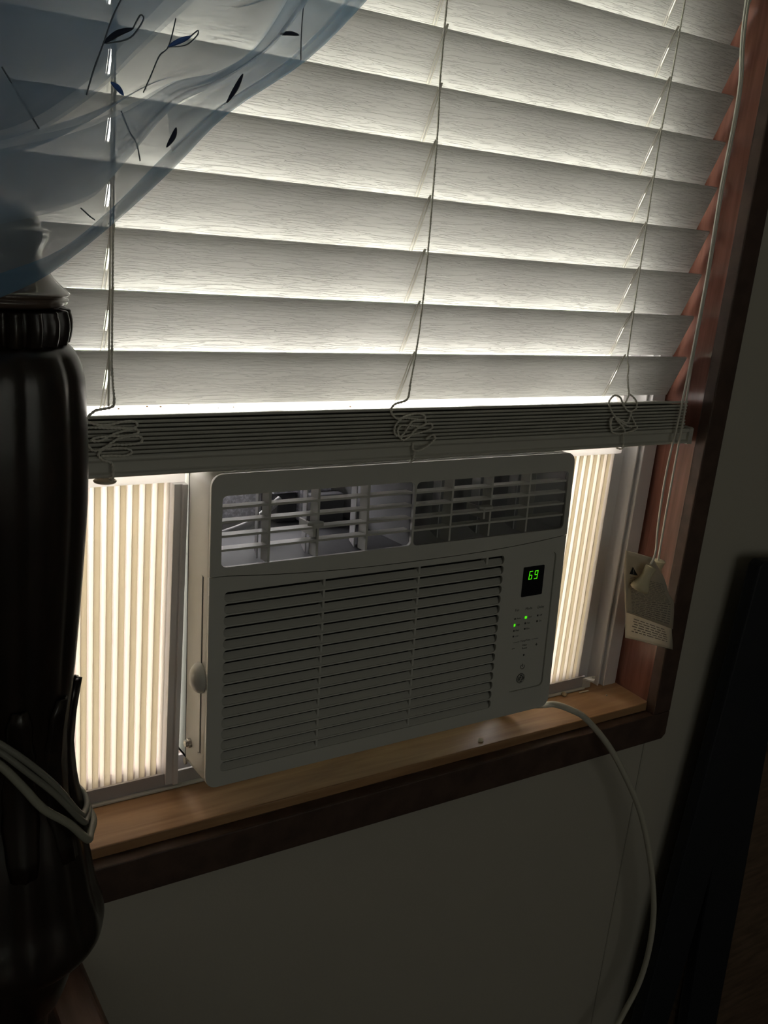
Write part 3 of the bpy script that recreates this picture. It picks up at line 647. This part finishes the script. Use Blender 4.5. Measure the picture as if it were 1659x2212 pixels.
Rk = [(0.5330, 0.1650), (0.5560, 0.1400), (0.5715, 0.1150), (0.5815, 0.1035), (0.5875, 0.0698), (0.592, 0.055), (0.5955, 0.0415)]
curl = lambda a, b: 0.0035*math.sin(a*3.0+b*1.5) - 0.003*a*a
sub = lambda K: [p for p in smooth_path([(a, TY, b) for a, b in K], 3)]
tg = sheet('warning_tag', sub(Lk), sub(Rk), 10, lambda a, b: curl(a, b)+0.0012, paper)
Lf, Rf = Lk[:5], Rk[:5]
tg2 = sheet('warning_tag', sub(Lf), sub(Rf), 10, lambda a, b: curl(a, b*0.66)-0.0006, paper)
def tagpt(a, b, off):
    K = (len(Lk)-1); t = b*K; i = min(int(t), K-1); f_ = t-i
    l = Vector((*Lk[i],)).lerp(Vector((*Lk[i+1],)), f_); r = Vector((*Rk[i],)).lerp(Vector((*Rk[i+1],)), f_); q = l.lerp(r, a)
    return Vector((q.x, TY+curl(a, b)-off, q.y))
pr = MB(); rnd = random.Random(3)
def dash(a0, a1, b, h, off):
    n_ = 4
    for i in range(n_):
        a, c = a0+(a1-a0)*i/n_, a0+(a1-a0)*(i+1)/n_
        pr.add([tagpt(a, b, off), tagpt(c, b, off), tagpt(c, b+h, off), tagpt(a, b+h, off)], [(0, 1, 2, 3)])
for row in range(25):
    b = 0.24 + row*0.0165
    if b > 0.645: break
    a = 0.12
    while a < 0.9:
        l = rnd.uniform(0.05, 0.14); dash(a, min(a+l, 0.92), b, 0.0062, 0.0016); a += l+0.022
    if rnd.random() < 0.2: continue
for row in range(6):
    b = 0.715 + row*0.034; a = 0.14+rnd.uniform(0, 0.06)
    while a < 0.86:
        l = rnd.uniform(0.05, 0.13); dash(a, min(a+l, 0.88), b, 0.013, -0.0006); a += l+0.025
o = obj('tag_print', pr, paper_ink, bl); 
tri = MB(); tri.add([tagpt(0.10, 0.215, 0.0018), tagpt(0.34, 0.215, 0.0018), tagpt(0.22, 0.14, 0.0018)], [(0, 1, 2)]); obj('warning_triangle', tri, paper_black, bl)
ex = MB(); ex.add([tagpt(0.213, 0.195, 0.0021), tagpt(0.229, 0.195, 0.0021), tagpt(0.232, 0.163, 0.0021), tagpt(0.212, 0.163, 0.0021)], [(0, 1, 2, 3)])
ex.add([tagpt(0.213, 0.208, 0.0021), tagpt(0.229, 0.208, 0.0021), tagpt(0.229, 0.200, 0.0021), tagpt(0.213, 0.200, 0.0021)], [(0, 1, 2, 3)]); obj('exclamation_mark', ex, paper, bl)

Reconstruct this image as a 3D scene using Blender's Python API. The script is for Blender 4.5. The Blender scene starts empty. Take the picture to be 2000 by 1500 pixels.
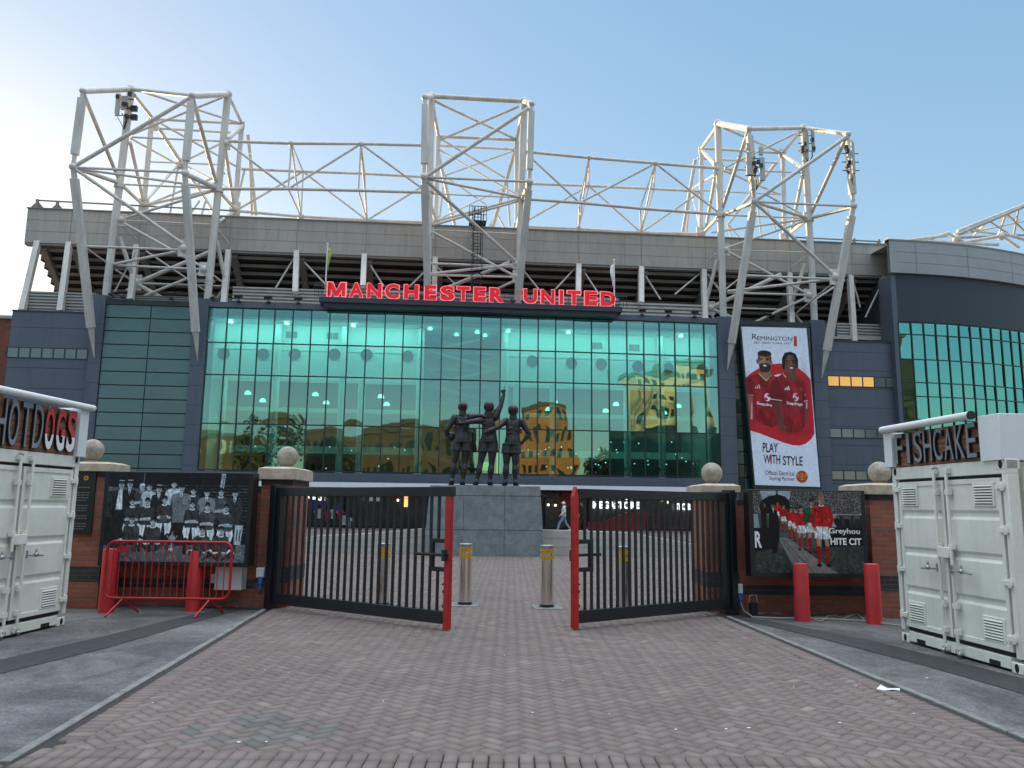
import bpy, math, random
import numpy as np
from mathutils import Vector, Matrix
rnd = random.Random(7); rng = np.random.default_rng(5)
scene = bpy.context.scene; COL = scene.collection
# ------------------------------------------------------------------ camera, sky, sun, exposure
FPX = 1550.0; PITCH = math.atan(240/1550); ROLL = 0.0117; EYE = 1.7
_U0 = Vector((0, -math.sin(PITCH), math.cos(PITCH))); FWD = Vector((0, math.cos(PITCH), math.sin(PITCH)))
RGT = math.cos(ROLL)*Vector((1, 0, 0)) + math.sin(ROLL)*_U0
UPV = -math.sin(ROLL)*Vector((1, 0, 0)) + math.cos(ROLL)*_U0
CAM = Vector((0, 0, EYE))
cd = bpy.data.cameras.new('camera'); cam = bpy.data.objects.new('camera', cd); COL.objects.link(cam)
cd.sensor_width = 36; cd.lens = FPX/2000*36; cd.clip_start = 0.1; cd.clip_end = 3000
cam.matrix_world = Matrix(((RGT.x, UPV.x, -FWD.x, CAM.x), (RGT.y, UPV.y, -FWD.y, CAM.y), (RGT.z, UPV.z, -FWD.z, CAM.z), (0, 0, 0, 1)))
scene.camera = cam
SUN_AZ, SUN_EL = math.radians(-40), math.radians(7.0)      # azimuth from +Y, to the left
w = bpy.data.worlds.new('World'); scene.world = w; w.use_nodes = True
nt = w.node_tree; nt.nodes.clear()
sky = nt.nodes.new('ShaderNodeTexSky'); sky.sky_type = 'NISHITA'; sky.sun_disc = False
sky.sun_elevation = SUN_EL; sky.sun_rotation = SUN_AZ; sky.air_density = 1.0; sky.dust_density = .7; sky.ozone_density = 2.0
bg = nt.nodes.new('ShaderNodeBackground'); bg.inputs[1].default_value = 0.15
wo = nt.nodes.new('ShaderNodeOutputWorld'); nt.links.new(bg.outputs[0], wo.inputs[0])
gm = nt.nodes.new('ShaderNodeGamma'); gm.inputs[1].default_value = .39; nt.links.new(sky.outputs[0], gm.inputs[0])      # compresses the range between sky glow and zenith
hsv = nt.nodes.new('ShaderNodeHueSaturation'); hsv.inputs['Saturation'].default_value = 1.85; hsv.inputs["Hue"].default_value = .508; nt.links.new(gm.outputs[0], hsv.inputs['Color'])
tcw = nt.nodes.new('ShaderNodeTexCoord'); spw = nt.nodes.new('ShaderNodeSeparateXYZ'); nt.links.new(tcw.outputs['Generated'], spw.inputs[0])
mr_ = nt.nodes.new('ShaderNodeMapRange'); mr_.interpolation_type = 'SMOOTHSTEP'; mr_.inputs[1].default_value = .58; mr_.inputs[2].default_value = .95; mr_.inputs[3].default_value = 0; mr_.inputs[4].default_value = 1
nt.links.new(spw.outputs['Z'], mr_.inputs[0])                                                                         # brightness added overhead, above the view, to lift the shaded foreground
vm = nt.nodes.new('ShaderNodeVectorMath'); vm.operation = 'SCALE'; vm.inputs[0].default_value = (4.6, 4.5, 4.4); nt.links.new(mr_.outputs[0], vm.inputs['Scale'])
va = nt.nodes.new('ShaderNodeVectorMath'); va.operation = 'ADD'; nt.links.new(hsv.outputs[0], va.inputs[0]); nt.links.new(vm.outputs[0], va.inputs[1]); nt.links.new(va.outputs[0], bg.inputs[0])
sd = bpy.data.lights.new('sun', 'SUN'); sd.energy = 2.6; sd.angle = math.radians(0.5); sd.color = (1, 0.66, 0.33)
sun = bpy.data.objects.new('sun', sd); COL.objects.link(sun)
sdir = Vector((math.sin(SUN_AZ)*math.cos(SUN_EL), math.cos(SUN_AZ)*math.cos(SUN_EL), math.sin(SUN_EL)))
sun.rotation_euler = sdir.to_track_quat('Z', 'Y').to_euler()
vs = scene.view_settings; vs.view_transform = 'Standard'; vs.look = 'None'; vs.exposure = 2.02; vs.gamma = 1
scene.cycles.max_bounces = 8; scene.cycles.transparent_max_bounces = 16
scene.cycles.use_denoising = True
scene.cycles.sample_clamp_indirect = 4
# ------------------------------------------------------------------ measuring helpers
def ray(px, py): return FWD + RGT*((px-1000)/FPX) - UPV*((py-750)/FPX)
def G(px, py, z=0.0):
    d = ray(px, py); return CAM + d*((z-EYE)/d.z)
def AtY(px, py, Y):
    d = ray(px, py); return CAM + d*(Y/d.y)
KF = 0.09; _h = math.hypot(KF, 1)
FN = Vector((-KF, 1, 0))/_h; FU = Vector((1, KF, 0))/_h; FO = Vector((0, 52, 0))
def fp(u, s, z): return FO + FU*u + FN*s + Vector((0, 0, z))
def F(px, py, s=0.0):
    d = ray(px, py); return CAM + d*(((FO-CAM).dot(FN)+s)/d.dot(FN))
def FUZ(px, py, s=0.0):
    p = F(px, py, s)-FO; return p.dot(FU), p.z
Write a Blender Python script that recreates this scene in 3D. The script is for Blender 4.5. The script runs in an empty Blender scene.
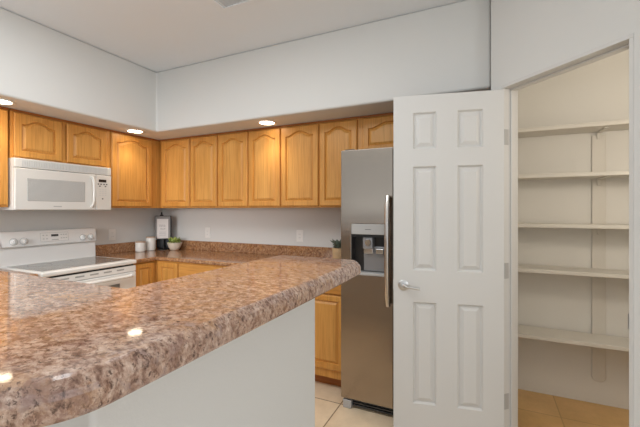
import bpy, bmesh, math, random
from math import pi, sin, cos, radians
from mathutils import Vector, Matrix
random.seed(7)
S = bpy.context.scene
C = S.collection

# ------------------------------------------------------------------ camera, light, exposure
cam_d = bpy.data.cameras.new('camera')
cam = bpy.data.objects.new('camera', cam_d); C.objects.link(cam)
cam.location = (3.507, -3.021, 1.344)
cam.rotation_euler = (pi/2, 0, radians(25.144))
cam_d.sensor_width = 36; cam_d.lens = 351.42/640*36
cam_d.shift_y = -0.0055
cam_d.clip_start = 0.02
S.camera = cam
S.view_settings.view_transform = 'Standard'; S.view_settings.look = 'None'
S.view_settings.gamma = 1.0; S.view_settings.exposure = 0.07
S.view_settings.use_curve_mapping = False

world = bpy.data.worlds.new('world'); S.world = world; world.use_nodes = True
bg = world.node_tree.nodes['Background']
bg.inputs[0].default_value = (0.86, 0.93, 1.0, 1); bg.inputs[1].default_value = 0.45

def area(name, loc, rot, sx, sy, power, col):
    l = bpy.data.lights.new(name, 'AREA'); l.shape = 'RECTANGLE'; l.size = sx; l.size_y = sy
    l.energy = power; l.color = col
    o = bpy.data.objects.new(name, l); C.objects.link(o); o.location = loc; o.rotation_euler = rot
    return o
# daylight through the glazed rear wall of the living room, added fill lamps out of view, and the pantry bulb
area('daylight_rear', (3.2, -5.95, 1.35), (pi/2, 0, 0), 6.0, 2.4, 15, (0.95, 0.98, 1.0))
area('side_fill', (6.35, -3.9, 1.35), (pi/2, 0, pi/2), 3.8, 2.4, 42, (0.95, 0.98, 1.0))  # unseen side lamp, added to even out the light on the left
area('bounce_fill', (2.3, -3.9, 1.3), (pi, 0, 0), 1.6, 1.4, 28, (0.87, 0.955, 1.0))  # added upward fill, standing in for a flash off the ceiling
area('kitchen_fill', (2.0, -2.15, 2.64), (0, 0, 0), 1.4, 1.0, 26, (0.94, 0.98, 1.0))  # added fill over the kitchen, no fixture known there
fl = area('fill_softbox', (0.95, -3.4, 1.45), (0, 0, 0), 0.7, 0.5, 4.0, (0.98, 0.99, 1.0))  # added fill for the walls under the cabinets, standing in for a flash
fl.rotation_euler = (Vector((0.6, -0.3, 0.95))-fl.location).to_track_quat('-Z', 'Y').to_euler()
fl.data.spread = radians(64)
pl = bpy.data.lights.new('pantry_bulb', 'POINT'); pl.energy = 12.5; pl.color = (1.0, 0.90, 0.76); pl.shadow_soft_size = 0.12
po = bpy.data.objects.new('pantry_bulb', pl); C.objects.link(po); po.location = (4.72, -1.2, 1.8)

# ------------------------------------------------------------------ materials
def srgb(r, g, b):
    f = lambda c: (c/255)/12.92 if c/255 <= 0.04045 else ((c/255+0.055)/1.055)**2.4
    return (f(r), f(g), f(b), 1)

def mat(name, col, rough=0.5, metal=0.0, spec=0.5, bump=0.0, bscale=80.0, var=0.0, vscale=6.0):
    m = bpy.data.materials.new(name); m.use_nodes = True
    nt = m.node_tree; b = nt.nodes['Principled BSDF']
    b.inputs['Base Color'].default_value = col
    b.inputs['Roughness'].default_value = rough; b.inputs['Metallic'].default_value = metal
    b.inputs['Specular IOR Level'].default_value = spec
    tc = nt.nodes.new('ShaderNodeTexCoord')
    if var:
        n = nt.nodes.new('ShaderNodeTexNoise'); n.inputs['Scale'].default_value = vscale; n.inputs['Detail'].default_value = 4
        nt.links.new(tc.outputs['Object'], n.inputs['Vector'])
        r = nt.nodes.new('ShaderNodeValToRGB')
        r.color_ramp.elements[0].position = 0.3; r.color_ramp.elements[1].position = 0.7
        r.color_ramp.elements[0].color = tuple(c*(1-var) for c in col[:3])+(1,)
        r.color_ramp.elements[1].color = tuple(min(1, c*(1+var)) for c in col[:3])+(1,)
        nt.links.new(n.outputs['Fac'], r.inputs['Fac']); nt.links.new(r.outputs['Color'], b.inputs['Base Color'])
    if bump:
        n2 = nt.nodes.new('ShaderNodeTexNoise'); n2.inputs['Scale'].default_value = bscale; n2.inputs['Detail'].default_value = 3
        nt.links.new(tc.outputs['Object'], n2.inputs['Vector'])
        bp = nt.nodes.new('ShaderNodeBump'); bp.inputs['Strength'].default_value = bump; bp.inputs['Distance'].default_value = 0.002
        nt.links.new(n2.outputs['Fac'], bp.inputs['Height']); nt.links.new(bp.outputs['Normal'], b.inputs['Normal'])
    return m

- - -

== Exercise objective ==
Starting at the line that contains "Write a Blender" and stopping after the line that contains "C = S.collection", copy every line exactly. Leave any pictures behind.

== Solved exercise ==
Write a Blender Python script that recreates this scene in 3D. The script is for Blender 4.5. The script runs in an empty Blender scene.
import bpy, bmesh, math, random
from math import pi, sin, cos, radians
from mathutils import Vector, Matrix
random.seed(7)
S = bpy.context.scene
C = S.collection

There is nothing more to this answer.